NCC: Why govt must prevent misuse of social media

The Nigerian Communications Commission (NCC) has said that the government must at all times ensure responsible usage of social media to forestall communications that could cause social disharmony. The Executive Commissioner, Stakeholder Management (ECSM) of NCC, Adeleke Adewolu, who stated this, added that it would be irresponsible for any government to allow unbridled use of social media to cause chaos and imperil lives and property. On the role of the Commission as the industry regulator in tackling illegal and harmful content on social media platforms, Adeleke said NCC had to opt for “a middle ground that promotes the safe use of digital service platforms without necessarily stifling the exercise of the citizen’s right to free expression as guaranteed in the Nigerian constitution.”

Speaking at a panel session at the 2021 Annual General Conference of the Nigerian Bar Association, he explained that on technology platforms, censorship manifests in three scenarios, namely, restriction of person-to-person communications; restriction of Internet access generally; or restriction of access to specific content, which governments find objectionable. In particular, Adewolu declared that the third scenario is globally recognised as the ideal situation because one of the core responsibilities of government (as enshrined in Chapter 2 of the Nigerian Constitution) is to safeguard the lives and property of citizens. This, he said, was pursuant to constitutional provisions such as those in Section 39(3) of the Nigerian 1999 Constitution, as amended, which approves “any law that is reasonably justifiable in a democratic society to prevent the disclosure of information received in confidence, maintaining the authority and independence of courts or regulating telephony, wireless broadcasting, television or the exhibition of cinematograph films.” According to the NCC Commissioner, social media platforms allow instant communications without regard for impact or consequences. He insisted that self-reg-ulation is possible, but “as we have experienced over and over again, an ill-considered post on social media can easily incite unrest and crises.” He bemoaned the fact that leading social media platforms have demonstrated a rather unfortunate reluctance to moderate the use of their platforms for subversion and harm.

“So, we cannot trust them to self-regulate,” he emphasised. According to him, selfregulation has not been very effective, and interestingly, “the largest platforms are global platforms and many of them are protected by their home governments.” For instance, “Sc.230 of US Communications Act provides immunity to firms like Facebook and Google from responsibility for content disseminated on their media, although they still apply fair usage and community rules which enable them to self-regulate. “However, as we saw with the case of former US President Donald Trump – people are often able to disseminate negative content for a while before they are cut off.
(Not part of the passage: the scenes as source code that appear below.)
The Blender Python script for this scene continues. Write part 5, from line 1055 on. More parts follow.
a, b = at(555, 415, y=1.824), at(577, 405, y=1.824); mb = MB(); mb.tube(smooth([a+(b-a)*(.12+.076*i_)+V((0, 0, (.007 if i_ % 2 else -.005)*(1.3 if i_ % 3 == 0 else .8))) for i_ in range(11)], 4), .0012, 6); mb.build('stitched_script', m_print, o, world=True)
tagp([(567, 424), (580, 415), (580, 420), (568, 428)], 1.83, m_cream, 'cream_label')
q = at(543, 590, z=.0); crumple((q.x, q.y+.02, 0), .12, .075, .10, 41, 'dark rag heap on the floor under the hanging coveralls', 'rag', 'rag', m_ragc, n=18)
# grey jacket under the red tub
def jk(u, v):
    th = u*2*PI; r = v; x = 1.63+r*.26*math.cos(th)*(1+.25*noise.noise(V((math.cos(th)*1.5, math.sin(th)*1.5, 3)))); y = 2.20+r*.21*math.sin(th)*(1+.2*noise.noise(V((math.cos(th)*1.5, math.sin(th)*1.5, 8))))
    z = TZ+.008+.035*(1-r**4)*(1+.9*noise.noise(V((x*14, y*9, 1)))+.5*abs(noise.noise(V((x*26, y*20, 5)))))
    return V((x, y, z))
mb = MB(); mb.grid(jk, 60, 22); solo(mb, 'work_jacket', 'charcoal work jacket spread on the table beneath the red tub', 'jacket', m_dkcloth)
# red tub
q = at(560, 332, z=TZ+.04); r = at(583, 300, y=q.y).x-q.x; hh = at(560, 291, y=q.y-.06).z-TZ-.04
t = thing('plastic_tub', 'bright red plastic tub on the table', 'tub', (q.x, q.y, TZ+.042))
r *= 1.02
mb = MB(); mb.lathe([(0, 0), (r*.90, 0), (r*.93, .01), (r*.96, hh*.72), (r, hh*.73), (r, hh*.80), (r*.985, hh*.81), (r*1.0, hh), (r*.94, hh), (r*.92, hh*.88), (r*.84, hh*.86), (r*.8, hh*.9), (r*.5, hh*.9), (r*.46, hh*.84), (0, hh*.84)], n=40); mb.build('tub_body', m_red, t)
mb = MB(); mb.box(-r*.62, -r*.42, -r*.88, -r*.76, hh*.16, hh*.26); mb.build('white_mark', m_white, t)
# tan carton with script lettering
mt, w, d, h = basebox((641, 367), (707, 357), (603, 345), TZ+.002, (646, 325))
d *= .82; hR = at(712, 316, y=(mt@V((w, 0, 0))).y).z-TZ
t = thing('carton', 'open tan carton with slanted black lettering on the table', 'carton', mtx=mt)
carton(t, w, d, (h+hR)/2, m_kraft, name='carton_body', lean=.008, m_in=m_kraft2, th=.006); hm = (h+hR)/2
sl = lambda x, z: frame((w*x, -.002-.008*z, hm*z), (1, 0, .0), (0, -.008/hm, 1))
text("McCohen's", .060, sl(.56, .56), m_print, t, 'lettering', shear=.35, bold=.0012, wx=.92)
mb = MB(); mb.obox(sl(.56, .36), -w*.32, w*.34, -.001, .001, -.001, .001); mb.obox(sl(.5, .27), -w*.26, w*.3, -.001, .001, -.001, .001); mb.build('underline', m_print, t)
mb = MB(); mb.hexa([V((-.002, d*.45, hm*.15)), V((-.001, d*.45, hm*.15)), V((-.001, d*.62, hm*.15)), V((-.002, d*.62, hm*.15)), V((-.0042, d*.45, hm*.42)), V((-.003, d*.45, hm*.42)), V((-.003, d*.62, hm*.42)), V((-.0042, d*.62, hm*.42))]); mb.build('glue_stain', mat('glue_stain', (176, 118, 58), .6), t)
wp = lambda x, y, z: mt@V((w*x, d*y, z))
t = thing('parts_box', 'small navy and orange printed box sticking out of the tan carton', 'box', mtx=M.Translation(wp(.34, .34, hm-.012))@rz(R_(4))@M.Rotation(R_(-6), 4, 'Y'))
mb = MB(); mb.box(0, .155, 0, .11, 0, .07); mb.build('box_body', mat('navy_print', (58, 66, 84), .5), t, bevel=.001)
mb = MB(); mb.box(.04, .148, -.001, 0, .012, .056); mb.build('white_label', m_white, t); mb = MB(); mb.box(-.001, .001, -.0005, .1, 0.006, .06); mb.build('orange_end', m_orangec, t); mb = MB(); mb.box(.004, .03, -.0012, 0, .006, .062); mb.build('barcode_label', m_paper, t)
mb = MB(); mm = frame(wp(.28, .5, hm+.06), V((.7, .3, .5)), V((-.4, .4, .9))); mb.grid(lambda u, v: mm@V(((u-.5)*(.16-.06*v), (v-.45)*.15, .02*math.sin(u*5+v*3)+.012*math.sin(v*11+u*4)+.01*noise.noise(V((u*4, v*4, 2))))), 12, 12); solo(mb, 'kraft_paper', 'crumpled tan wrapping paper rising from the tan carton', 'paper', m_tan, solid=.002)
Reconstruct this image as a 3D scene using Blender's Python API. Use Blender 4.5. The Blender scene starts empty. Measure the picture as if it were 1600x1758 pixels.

Mr. Trump had over 87 million followers he engaged directly with,” the ECSM stated.

He cited another recent example when CNN reported that Facebook deliberately failed to curb posts inciting violence in Ethiopia despite the fact that its staff flagged such posts, and that Ethiopia is listed as a high-priority zone, which has been fighting a civil war for the past year. As Adewolu recalled, the UN Secretary-General recently called for the regulation of social media platforms, and even the CEO of Facebook has made similar calls in the past. “So, we cannot wholly depend on self-regulation. And whilst we cannot prevent citizens from freely expressing themselves on these platforms, it would be irresponsible for any government to allow unbridled use of these mediated communications to cause chaos and imperil lives and property. “Government must act to protect social cohesion and national security,” he counselled.

On regulations in the telecoms sector, Adewolu disclosed that the Commission is currently adjusting its regulatory instruments and management tools to ensure regulations are fit for future imperatives of a robust telecoms sector. “In specific terms, we are taking action in the following areas: We are adjusting regulatory instruments and management tools to ensure regulations are fit for the future. “An example is our on-going review of the Telephone Subscriber Registration Regulations to strengthen the framework for digital identity, and the review of the Spectrum Trading Guidelines to ensure more efficient use of spectrum.” Also, the Executive Commissioner said NCC is laying institutional foundations to enable co-operation with other regulatory institutions and international organisations such as the International Telecommunications Union (ITU).